2017年3月、世界銀行グループの国際復興開発銀行(IBRD)が、SDGs(持続可能な開発目標)の達成度合いに連動する債券の発行を発表しました。ジェンダーの平等、保健、持続可能なインフラ整備などの国連が掲げる持続可能な開発目標(SDGs)実現を推進する企業の株価に連動する新たな世銀債がSDGs債です。

 

社会課題・環境問題の解決に貢献する多様な債券

社会課題・環境問題の解決に貢献する多様な債券の誕生の背景には、SRI(社会的責任投資原則)や国連の投資責任原則等の登壇があります。投資に責任が伴うという発想です。だからこそ、「良きことへの投資をする、悪しきことへの投資はしない」ということで、投資家の姿勢を示すという考え方です。

もう一つは、寄付行為とそれに伴う税額控除等の制度化のように、良い事業を社会の構成員の皆で支えていくという発想でしょう。クラウドファンディングによる資金集めも定着してきました。

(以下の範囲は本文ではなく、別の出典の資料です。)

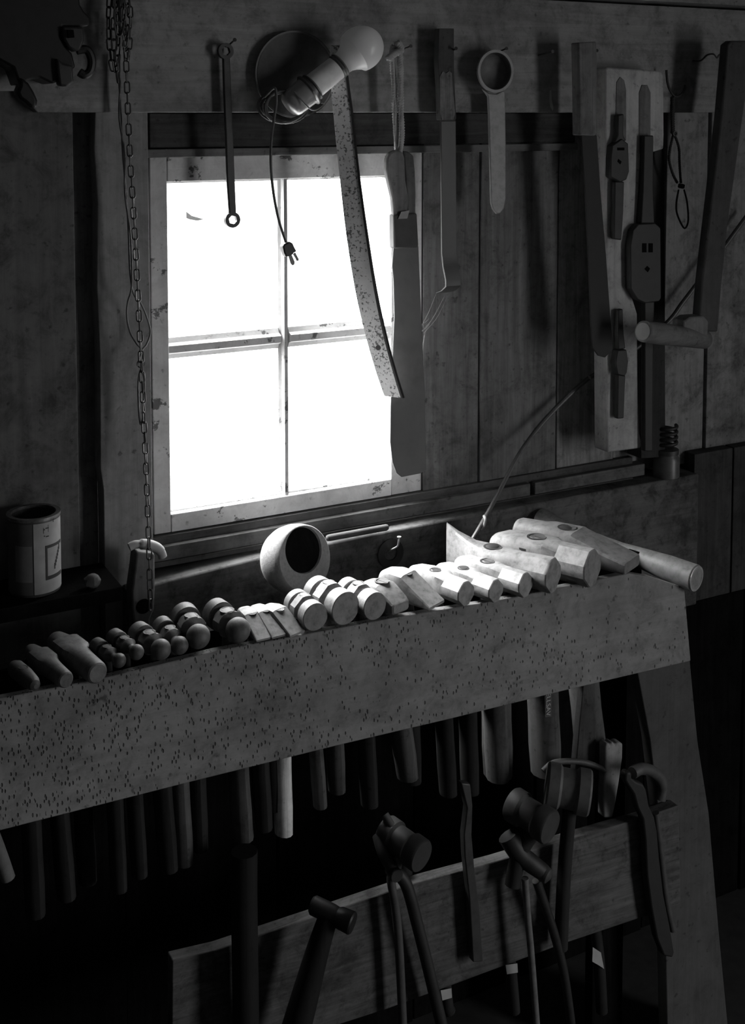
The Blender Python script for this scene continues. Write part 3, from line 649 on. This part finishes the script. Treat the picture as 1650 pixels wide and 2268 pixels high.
# long pole with a cross handle
t_ = thing('cross_handled_pole', 1565, 770, -.13, 'long dark pole hanging at the far right with a wooden crosspiece at its foot', 'pole')
flat([(1612,98),(1622,90),(1655,90),(1668,100),(1640,300),(1612,500),(1598,640),(1590,735),(1547,735),(1556,620),(1576,450),(1598,260)], -.13, .02).build('pole', wood(.075,'z',.15,.3), t_, bevel=.003)
A, Bq = at(1424, 734, -.17), at(1560, 752, -.13); ax = (Bq-A).normalized(); q = depth(A)
MB().lathe([(0,24*q*.8),(.002,24*q),(.05,25*q),((Bq-A).length,22*q)], A, ax, 24).build('crosspiece', wood(.17,'x',.25,.4), t_)
MB().lathe([(0,24*q*.8),(.0006,24*q*.75)], A - ax*.0008, ax, 24).build('sawn_end', plain('end_grain', .3, .8), t_)
flat([(1514,712),(1530,702),(1560,700),(1570,712),(1568,742),(1545,745),(1524,760),(1514,742)], -.15, .03).build('block', wood(.20,'z',.25,.4), t_, bevel=.003)

# long curved rod leaning on the wall
t_ = empty('curved_rod', at(1060, 1168, -.085), 'long thin curved iron rod leaning diagonally over the sill strips', 'rod')
MB().tube(path([(1040,1205,-.12),(1064,1165,-.11),(1100,1100,-.075),(1150,1005,-.05),(1200,938,-.03),(1260,875,-.025),(1306,836,-.022)], -.03), [.0035]*30+[.0042]*19, 10).build('rod', steel(.10,.5,.3), t_)
MB().tube(path([(1306,836),(1390,785),(1476,716),(1512,670),(1550,620),(1600,552),(1660,470)], -.035), .0042, 10).build('upper_rod', steel(.08,.5,.3), t_)
MB().tube(path([(1072,1143,-.105),(1075,1150),(1072,1165),(1065,1172)], -.112), .0026, 8).build('wire_tie', steel(.3,.5,.3), t_)

# spring on a jar, at the right end of the sill
zj = .8735
cj = Vector((1.536, -.031, zj-.0015))
t_ = empty('lidded_jar', cj, 'squat dusty lidded jar at the far right end of the sill strips', 'jar')
mm = depth(cj)
MB().lathe([(0,.022),(.001,.0245),(.034,.0245),(.040,.021),(.043,.020)], cj, (0,0,1), 32).build('jar_body', steel(.10,.4,.1,.4,0,50), t_)
MB().lathe([(.0435,.0225),(.052,.0225),(.053,.020)], cj, (0,0,1), 32).build('lid', steel(.05,.5,.3), t_)
t_ = empty('coil_spring', cj + Vector((0,0,.0535)), 'dark coil spring standing on the lid of the jar', 'spring')
hp = [cj + Vector((.0180*math.cos(i*.35), .0180*math.sin(i*.35), .0565+.00056*i)) for i in range(72)]
MB().tube(hp, .0034, 8).build('coil', M_darkiron, t_)

# ------------------------------------------------------------------ chains and wire at the left post
link = MB(); rl, hw, r0 = .0050, .0034, .00115; lp = []
for i in range(8): a = PI*i/7; lp.append(Vector((hw*math.cos(a), 0, rl + hw*math.sin(a))))
for i in range(8): a = PI + PI*i/7; lp.append(Vector((hw*math.cos(a), 0, -rl + hw*math.sin(a))))
link.tube(lp, r0, 6, closed=True)
def chain(pts, y, label, group=None, scale=1.0):
    P = path(pts, y, 12); L = [0]
    for i in range(1, len(P)): L.append(L[-1] + (P[i]-P[i-1]).length)
    root = empty('chain', P[-1], label, 'chain', 'chains hanging at the upper left'); pitch = .0148*scale; n = int(L[-1]/pitch); first = None; j = 0
    for k in range(n):
        s = (k+.5)*pitch
        while j < len(L)-2 and L[j+1] < s: j += 1
        q = (s-L[j])/(L[j+1]-L[j]); p = P[j].lerp(P[j+1], q); d = (P[j+1]-P[j]).normalized()
        if first is None:
            first = link_proto.copy(); o = first
        else: o = first.copy()
        COL.objects.link(o); o.name = 'link'; o.parent = root
        R = d.to_track_quat('Z', 'Y').to_matrix() @ Matrix.Rotation((k % 2)*PI/2 + .35 + .12*math.sin(k*1.7), 3, 'Z')
        o.rotation_euler = R.to_euler(); o.location = p - P[-1]; o.scale = (scale,)*3
    return root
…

「投資」を考えるほど資金はないわ、という人は、消費者として「どんな商品を買うか」、「どこのサービスを受けるか」、などということを考えてみても良いでしょう。そうした一つひとつの「選択」が社会を構成すると思うと、意義深さを覚えます。

最後に、SDGsとかESGって何でしょうか?横文字でとっつきにくいですし、特に「SDGs」なんて一口では説明できません。一口で説明するとすれば、「幸せになるために大事にしたいこと」になるでしょうか。一つひとつを見ていくと当たり前のことですし、“インテグレーション(統合的)とインターリンケージ(相互連携)”なんて難しい用語を使われますが、そもそも環境政策だけ良い社会も想定できないし、福祉だけ突出してすばらしい国もないですし、人権政策だけ整っている国も存在しないですよね。環境問題や人権に配慮している会社のガバナンスが最悪なわけもないですよね。人権に配慮していれば、環境問題も自ずとその射程に入っていくことでしょう。

そうなんです、「あたりまえのこと」をわざわざ形にして用語を当てはめただけのことなのだと思います。ですから、特別なことをするのもわくわく感があって良いでしょうが、日々のことを大切に実直に進めていくのがSDGsでありESGだと思います。